>> Begin INFORMATION PROVIDED

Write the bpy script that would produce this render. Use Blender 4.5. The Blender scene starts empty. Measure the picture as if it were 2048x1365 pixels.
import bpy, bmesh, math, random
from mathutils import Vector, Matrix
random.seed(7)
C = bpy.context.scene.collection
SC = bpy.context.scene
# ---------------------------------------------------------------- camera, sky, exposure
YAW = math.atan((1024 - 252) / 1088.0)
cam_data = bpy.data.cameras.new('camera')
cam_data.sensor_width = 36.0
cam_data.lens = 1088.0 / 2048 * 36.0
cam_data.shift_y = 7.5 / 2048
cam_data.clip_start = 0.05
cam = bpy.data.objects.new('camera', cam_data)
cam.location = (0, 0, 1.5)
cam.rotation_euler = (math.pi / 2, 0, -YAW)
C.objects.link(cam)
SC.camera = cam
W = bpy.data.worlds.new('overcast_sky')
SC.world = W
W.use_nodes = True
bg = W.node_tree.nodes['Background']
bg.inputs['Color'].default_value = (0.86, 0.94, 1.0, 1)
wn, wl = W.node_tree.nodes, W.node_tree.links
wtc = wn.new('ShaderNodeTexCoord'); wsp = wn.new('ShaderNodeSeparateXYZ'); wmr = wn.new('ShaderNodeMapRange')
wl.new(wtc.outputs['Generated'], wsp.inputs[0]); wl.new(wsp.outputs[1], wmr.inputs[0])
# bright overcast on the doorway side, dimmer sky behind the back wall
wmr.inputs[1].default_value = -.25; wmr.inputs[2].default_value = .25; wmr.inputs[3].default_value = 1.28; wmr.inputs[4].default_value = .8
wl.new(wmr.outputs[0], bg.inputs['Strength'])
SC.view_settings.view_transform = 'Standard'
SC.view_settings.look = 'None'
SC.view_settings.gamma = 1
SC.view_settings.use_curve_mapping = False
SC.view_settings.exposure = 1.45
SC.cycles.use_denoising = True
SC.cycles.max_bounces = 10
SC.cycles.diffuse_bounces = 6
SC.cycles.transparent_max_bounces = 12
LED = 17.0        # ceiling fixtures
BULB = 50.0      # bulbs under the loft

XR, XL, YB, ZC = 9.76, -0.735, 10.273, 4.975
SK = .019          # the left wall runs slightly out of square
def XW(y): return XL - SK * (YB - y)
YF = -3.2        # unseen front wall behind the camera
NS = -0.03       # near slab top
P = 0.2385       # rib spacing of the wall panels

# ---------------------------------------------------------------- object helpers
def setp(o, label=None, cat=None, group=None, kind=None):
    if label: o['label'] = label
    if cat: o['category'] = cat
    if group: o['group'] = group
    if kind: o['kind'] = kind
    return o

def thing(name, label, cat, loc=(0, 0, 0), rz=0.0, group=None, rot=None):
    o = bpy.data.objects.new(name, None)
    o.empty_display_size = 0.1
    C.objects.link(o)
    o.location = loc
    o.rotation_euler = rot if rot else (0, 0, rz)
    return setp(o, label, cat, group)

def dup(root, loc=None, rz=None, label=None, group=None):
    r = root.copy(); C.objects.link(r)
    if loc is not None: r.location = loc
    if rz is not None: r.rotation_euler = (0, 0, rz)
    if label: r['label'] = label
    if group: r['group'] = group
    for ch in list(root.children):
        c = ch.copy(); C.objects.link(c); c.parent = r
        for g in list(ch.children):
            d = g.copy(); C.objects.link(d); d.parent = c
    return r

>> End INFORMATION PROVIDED

■ **EXERCISE DETAILS**
From the opening line of the data above, please print each line as written up to and including the line that contains "BULB = 50.0", and nothing more.

■ **ANSWER BELOW**
Write the bpy script that would produce this render. Use Blender 4.5. The Blender scene starts empty. Measure the picture as if it were 2048x1365 pixels.
import bpy, bmesh, math, random
from mathutils import Vector, Matrix
random.seed(7)
C = bpy.context.scene.collection
SC = bpy.context.scene
# ---------------------------------------------------------------- camera, sky, exposure
YAW = math.atan((1024 - 252) / 1088.0)
cam_data = bpy.data.cameras.new('camera')
cam_data.sensor_width = 36.0
cam_data.lens = 1088.0 / 2048 * 36.0
cam_data.shift_y = 7.5 / 2048
cam_data.clip_start = 0.05
cam = bpy.data.objects.new('camera', cam_data)
cam.location = (0, 0, 1.5)
cam.rotation_euler = (math.pi / 2, 0, -YAW)
C.objects.link(cam)
SC.camera = cam
W = bpy.data.worlds.new('overcast_sky')
SC.world = W
W.use_nodes = True
bg = W.node_tree.nodes['Background']
bg.inputs['Color'].default_value = (0.86, 0.94, 1.0, 1)
wn, wl = W.node_tree.nodes, W.node_tree.links
wtc = wn.new('ShaderNodeTexCoord'); wsp = wn.new('ShaderNodeSeparateXYZ'); wmr = wn.new('ShaderNodeMapRange')
wl.new(wtc.outputs['Generated'], wsp.inputs[0]); wl.new(wsp.outputs[1], wmr.inputs[0])
# bright overcast on the doorway side, dimmer sky behind the back wall
wmr.inputs[1].default_value = -.25; wmr.inputs[2].default_value = .25; wmr.inputs[3].default_value = 1.28; wmr.inputs[4].default_value = .8
wl.new(wmr.outputs[0], bg.inputs['Strength'])
SC.view_settings.view_transform = 'Standard'
SC.view_settings.look = 'None'
SC.view_settings.gamma = 1
SC.view_settings.use_curve_mapping = False
SC.view_settings.exposure = 1.45
SC.cycles.use_denoising = True
SC.cycles.max_bounces = 10
SC.cycles.diffuse_bounces = 6
SC.cycles.transparent_max_bounces = 12
LED = 17.0        # ceiling fixtures
BULB = 50.0      # bulbs under the loft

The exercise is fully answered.